O melhor de tudo, porém, é que Terzic não quer resolver conflitos, mistérios, sentimentos e angústias. Pelo contrário: ele quer expandir a discussão sobre os desaparecidos na Sérvia e dar um rumo para pensamentos -- mas, claro, sempre com liberdade de argumentação. Ele mostra a dor, mas sem resolvê-la. Isso acaba expandindo os sentimentos de quem assiste ao longa.


Dessa maneira, a espera acaba sendo a palavra de ordem. Muros, grades, paredes. Tudo isso serve para emoldurar a protagonista, que parece estar sempre presa em algo -- por vezes, Terzic não aguenta e acaba soltando metáforas e colocações óbvias, como o momento em que a filha diz que Ana está "sempre esperando por algo". É aí que o filme sai um pouco de seu tom.

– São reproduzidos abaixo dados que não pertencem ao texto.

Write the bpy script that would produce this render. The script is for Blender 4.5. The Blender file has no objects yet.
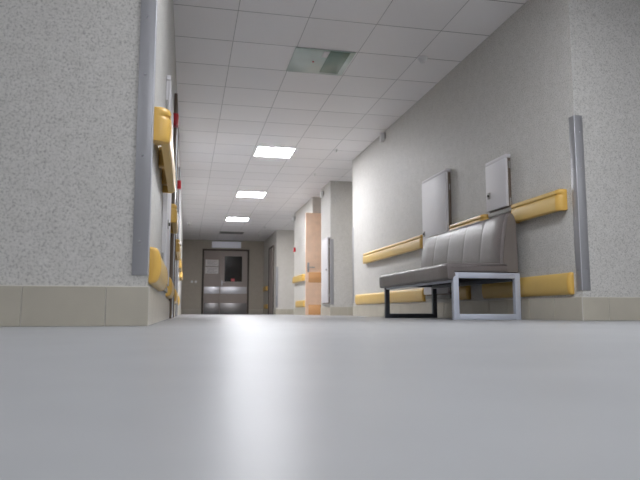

No entanto, no geral, Cicatrizes é um filme poderoso e que consegue quebrar muros e barreiras -- ao contrário da protagonista -- e levar a emoção para o colo de quem está na sala de cinema. A dor é palpável, a espera é angustiante. Difícil não sentir, se emocionar e chorar. Apesar de uma derrapada aqui e acolá, Terzic fez um filme poderoso. Que demora pra sair da memória.